Posted Tuesday, May 20, 2003

Clutter: A Fun Way to Look at Your Music

One of the few things that I miss about having a digital music library is the sense of a thing -- the ability to hold a physical package and look at it as music plays.

A very cool and very free utility, the cleverly named Clutter, has brought some measure of that back to me. And it puts iTunes 4's new album-artwork feature to work in a genuinely useful way.

Clutter screen shot
Clutter displays a CD's artwork in a "Now Playing" window and in the Mac OS X dock. But here's the slick part: drag the artwork from the Now Playing window on to your desktop, and Clutter creates a small button containing the artwork image. Double-click that button, and the CD begins playing back.

Having a party? Create a few on-screen stacks of your favorite CDs and let folks riffle through them. Have a few favorite discs? Stack them on your desktop, where they're just a couple of clicks away.

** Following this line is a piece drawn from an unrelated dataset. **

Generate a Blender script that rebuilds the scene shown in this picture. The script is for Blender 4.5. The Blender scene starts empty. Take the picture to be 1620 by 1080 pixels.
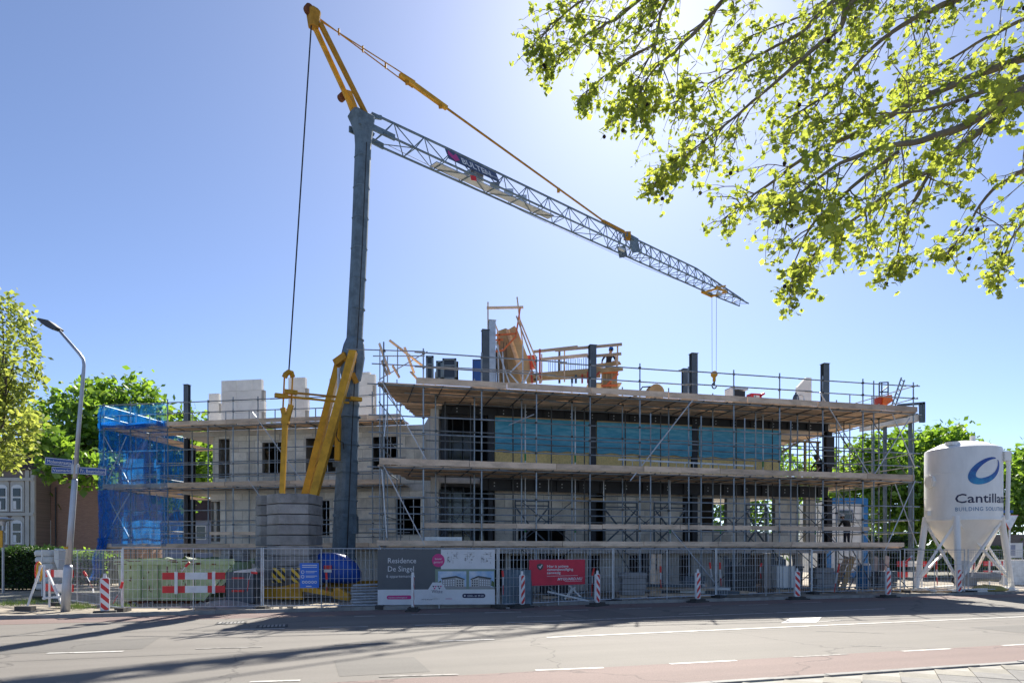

You can resize Clutter's buttons, stack them atop one another, or arrange them in any way you like. And when you're tired of the clutter, just quit the program, and the buttons disappear. (They reappear the next time you run Clutter.)

Oh, and if you don't have the artwork for a CD? Clutter will retrieve it from Amazon.com, and you can assign it the CD's tracks by simply choosing a command.

Clutter gives you a new way to look at your music. Highly recommended.